SnapRAID requires one parity drive to protect against a single disk failure, which must be chosen from the largest available size (18TB). This leaves one 18TB drive and three 14TB drives for data pooling.

• Parity Drive: 1 × 18TB (Consumed for parity)
• Data Drives: 1 × 18TB + 3 × 14TB
• Usable Storage Calculation: 18TB + 14TB + 14TB + 14TB = 60 TB
• Result: 60.00 TB usable (Efficiency: 76.9%)

Scenario C: ZFS RAID-Z2 (Dual Parity VDEV)

If you force all five drives into a single RAID-Z2 VDEV, ZFS applies its lowest-common-denominator rule. Every drive is treated as a 14TB drive. The 4TB of extra space on each of the two 18TB drives (8TB total) is permanently lost.

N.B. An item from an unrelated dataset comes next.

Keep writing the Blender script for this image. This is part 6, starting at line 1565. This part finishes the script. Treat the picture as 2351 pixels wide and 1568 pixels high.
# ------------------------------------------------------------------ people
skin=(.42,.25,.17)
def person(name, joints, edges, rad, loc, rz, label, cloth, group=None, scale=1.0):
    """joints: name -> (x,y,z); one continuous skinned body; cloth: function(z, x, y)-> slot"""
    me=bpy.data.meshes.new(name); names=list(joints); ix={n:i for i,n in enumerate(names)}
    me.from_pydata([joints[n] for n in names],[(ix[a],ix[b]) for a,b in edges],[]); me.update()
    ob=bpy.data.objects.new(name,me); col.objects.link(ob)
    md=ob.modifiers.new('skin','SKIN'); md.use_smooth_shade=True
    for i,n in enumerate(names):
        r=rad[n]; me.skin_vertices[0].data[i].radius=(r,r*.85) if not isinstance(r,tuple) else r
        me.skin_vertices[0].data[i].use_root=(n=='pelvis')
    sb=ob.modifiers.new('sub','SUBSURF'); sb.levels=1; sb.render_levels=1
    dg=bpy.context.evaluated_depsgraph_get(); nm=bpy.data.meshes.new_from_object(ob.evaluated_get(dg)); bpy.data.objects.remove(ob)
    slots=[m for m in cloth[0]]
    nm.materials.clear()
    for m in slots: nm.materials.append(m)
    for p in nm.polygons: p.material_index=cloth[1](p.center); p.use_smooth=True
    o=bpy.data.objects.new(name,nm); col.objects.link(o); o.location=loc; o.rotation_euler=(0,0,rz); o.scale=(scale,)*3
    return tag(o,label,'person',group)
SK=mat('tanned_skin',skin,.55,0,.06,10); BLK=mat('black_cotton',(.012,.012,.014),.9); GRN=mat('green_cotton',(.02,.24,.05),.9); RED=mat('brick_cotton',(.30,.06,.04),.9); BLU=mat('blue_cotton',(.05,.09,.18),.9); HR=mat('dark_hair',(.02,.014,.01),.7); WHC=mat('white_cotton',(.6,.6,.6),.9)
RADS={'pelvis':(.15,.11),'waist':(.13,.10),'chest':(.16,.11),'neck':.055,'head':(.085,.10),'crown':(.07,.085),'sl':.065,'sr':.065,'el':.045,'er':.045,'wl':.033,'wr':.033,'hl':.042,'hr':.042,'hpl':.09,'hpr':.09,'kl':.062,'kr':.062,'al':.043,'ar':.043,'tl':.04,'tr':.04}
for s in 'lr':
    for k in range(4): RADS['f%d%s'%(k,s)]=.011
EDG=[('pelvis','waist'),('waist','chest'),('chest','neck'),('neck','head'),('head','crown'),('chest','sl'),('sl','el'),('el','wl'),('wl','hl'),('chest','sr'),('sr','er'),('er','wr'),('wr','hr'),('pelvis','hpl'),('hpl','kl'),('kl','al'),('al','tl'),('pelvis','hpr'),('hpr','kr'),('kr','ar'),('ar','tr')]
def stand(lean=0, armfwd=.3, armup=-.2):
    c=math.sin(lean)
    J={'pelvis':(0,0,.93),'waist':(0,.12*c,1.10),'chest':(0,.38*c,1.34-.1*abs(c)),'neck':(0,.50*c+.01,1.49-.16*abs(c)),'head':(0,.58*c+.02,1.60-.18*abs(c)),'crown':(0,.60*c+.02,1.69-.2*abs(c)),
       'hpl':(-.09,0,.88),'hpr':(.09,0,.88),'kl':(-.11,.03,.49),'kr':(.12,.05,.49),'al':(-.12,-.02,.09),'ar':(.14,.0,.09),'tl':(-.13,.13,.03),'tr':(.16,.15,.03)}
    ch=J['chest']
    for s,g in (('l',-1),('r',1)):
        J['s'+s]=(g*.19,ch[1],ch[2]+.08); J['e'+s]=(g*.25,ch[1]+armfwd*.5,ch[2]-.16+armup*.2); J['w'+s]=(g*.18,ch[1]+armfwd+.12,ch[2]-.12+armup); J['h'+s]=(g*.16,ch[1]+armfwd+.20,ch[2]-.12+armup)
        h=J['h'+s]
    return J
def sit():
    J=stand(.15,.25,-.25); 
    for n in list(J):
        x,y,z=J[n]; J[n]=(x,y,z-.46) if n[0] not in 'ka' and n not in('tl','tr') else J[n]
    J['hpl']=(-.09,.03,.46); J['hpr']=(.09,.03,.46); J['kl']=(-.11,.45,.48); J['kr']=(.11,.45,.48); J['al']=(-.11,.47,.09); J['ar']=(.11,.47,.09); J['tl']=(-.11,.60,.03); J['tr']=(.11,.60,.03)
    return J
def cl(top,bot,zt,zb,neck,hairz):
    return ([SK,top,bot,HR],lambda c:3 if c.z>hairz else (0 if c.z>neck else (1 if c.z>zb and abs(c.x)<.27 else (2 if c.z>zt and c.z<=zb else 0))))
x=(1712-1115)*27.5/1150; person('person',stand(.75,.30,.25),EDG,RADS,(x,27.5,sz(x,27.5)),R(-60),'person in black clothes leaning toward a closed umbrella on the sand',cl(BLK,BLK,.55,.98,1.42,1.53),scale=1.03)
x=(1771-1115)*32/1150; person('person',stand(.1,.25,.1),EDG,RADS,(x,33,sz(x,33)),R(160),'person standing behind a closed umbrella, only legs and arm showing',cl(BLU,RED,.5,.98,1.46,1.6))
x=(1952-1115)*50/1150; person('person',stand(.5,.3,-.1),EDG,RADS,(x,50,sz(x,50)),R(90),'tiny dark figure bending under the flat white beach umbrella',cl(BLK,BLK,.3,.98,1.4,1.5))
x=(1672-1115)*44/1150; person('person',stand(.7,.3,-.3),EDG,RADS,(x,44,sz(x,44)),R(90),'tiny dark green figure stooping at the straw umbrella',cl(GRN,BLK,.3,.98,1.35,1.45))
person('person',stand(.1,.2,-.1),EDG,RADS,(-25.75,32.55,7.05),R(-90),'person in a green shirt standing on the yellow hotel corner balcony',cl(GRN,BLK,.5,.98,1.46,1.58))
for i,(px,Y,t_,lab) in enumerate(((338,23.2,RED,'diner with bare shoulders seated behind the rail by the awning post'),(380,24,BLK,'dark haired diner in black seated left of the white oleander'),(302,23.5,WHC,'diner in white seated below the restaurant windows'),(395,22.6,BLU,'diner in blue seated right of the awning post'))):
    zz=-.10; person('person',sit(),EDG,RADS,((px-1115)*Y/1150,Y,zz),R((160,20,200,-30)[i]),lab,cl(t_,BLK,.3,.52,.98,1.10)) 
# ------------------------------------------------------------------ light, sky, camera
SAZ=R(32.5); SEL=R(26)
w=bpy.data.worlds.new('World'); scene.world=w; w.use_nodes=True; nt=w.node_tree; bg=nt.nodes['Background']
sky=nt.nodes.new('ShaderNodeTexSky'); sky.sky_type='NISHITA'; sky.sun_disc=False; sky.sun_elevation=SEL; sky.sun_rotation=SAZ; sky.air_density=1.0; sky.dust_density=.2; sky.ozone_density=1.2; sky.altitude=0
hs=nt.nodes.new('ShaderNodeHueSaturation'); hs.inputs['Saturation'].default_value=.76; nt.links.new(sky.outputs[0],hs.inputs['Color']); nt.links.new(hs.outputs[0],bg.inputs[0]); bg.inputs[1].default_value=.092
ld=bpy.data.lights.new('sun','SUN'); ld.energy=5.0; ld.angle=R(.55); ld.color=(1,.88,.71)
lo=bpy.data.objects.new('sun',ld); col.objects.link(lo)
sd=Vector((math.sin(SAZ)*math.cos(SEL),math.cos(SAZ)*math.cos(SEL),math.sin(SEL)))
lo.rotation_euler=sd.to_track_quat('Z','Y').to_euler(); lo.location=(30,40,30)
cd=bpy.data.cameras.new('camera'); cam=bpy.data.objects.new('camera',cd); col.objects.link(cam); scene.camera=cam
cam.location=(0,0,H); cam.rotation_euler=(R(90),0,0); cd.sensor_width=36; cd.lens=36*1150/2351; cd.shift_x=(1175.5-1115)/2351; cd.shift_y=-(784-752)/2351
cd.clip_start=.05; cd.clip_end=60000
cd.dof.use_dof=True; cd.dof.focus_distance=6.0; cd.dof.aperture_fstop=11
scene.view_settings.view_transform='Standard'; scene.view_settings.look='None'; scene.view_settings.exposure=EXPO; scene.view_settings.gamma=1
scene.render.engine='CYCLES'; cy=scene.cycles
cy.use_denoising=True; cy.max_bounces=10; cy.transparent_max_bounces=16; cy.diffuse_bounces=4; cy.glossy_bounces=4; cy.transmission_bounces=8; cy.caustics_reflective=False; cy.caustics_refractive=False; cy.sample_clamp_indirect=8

• Effective Drive Capacity: 5 × 14TB = 70TB Virtual Raw Space
• Parity Deductions: 2 Drives worth of space (2 × 14TB = 28TB)
• Usable Storage Calculation: 70TB - 28TB = 42 TB
• Wasted Capacity: 2 × (18TB - 14TB) = 8 TB
• Result: 42.00 TB usable (Efficiency: 53.8% | 8TB Wasted)

4. The Nuance of Native ZFS on Ubuntu & Debian

Many builders look to skip a dedicated storage OS altogether, pointing out that Ubuntu Server packs native, integrated OpenZFS support (zfsutils-linux). While functionally excellent, homelabbers emphasize several trade-offs:

• The UI Gap: Pure Ubuntu requires executing all administrative actions via the CLI (e.g., zpool status, zfs set compression=lz4). For visual status indicators or disk failure alerts, users generally layer on Cockpit alongside the community-developed cockpit-zfs-manager plugin.
• Package Freshness: Ubuntu Long Term Support (LTS) releases tie their OpenZFS versions to the native kernel shipping at launch. Cutting-edge ZFS improvements, such as the highly anticipated block cloning mechanisms and native RAID-Z expansion options, often drop much faster in rolling distributions or specialized storage platforms like TrueNAS Scale.
• System Bloat: The homelab community frequently favors a minimal Debian Stable install over Ubuntu for pure storage nodes, citing a preference for avoiding pre-installed snap frameworks (snapd) and ensuring maximum system predictability.

5. Core Takeaways for the DIY Builder

If you are looking to deploy a machine immediately, use these operational profiles to match your storage architecture to your hardware availability:

• Choose Unraid or MergerFS+SnapRAID if: You are actively recycling old internal drives of random capacities, your data growth pattern involves adding one single disk at a time, and your primary workload is media streaming where ultimate IOPS performance is not required.
• Choose TrueNAS Scale or Proxmox+ZFS if: You can afford to buy uniform hard drives upfront, your network environment supports 10GbE+ transfer speeds, data self-healing against silent corruption is an absolute priority, and you intend to host heavy database applications or high-performance virtual machine backends.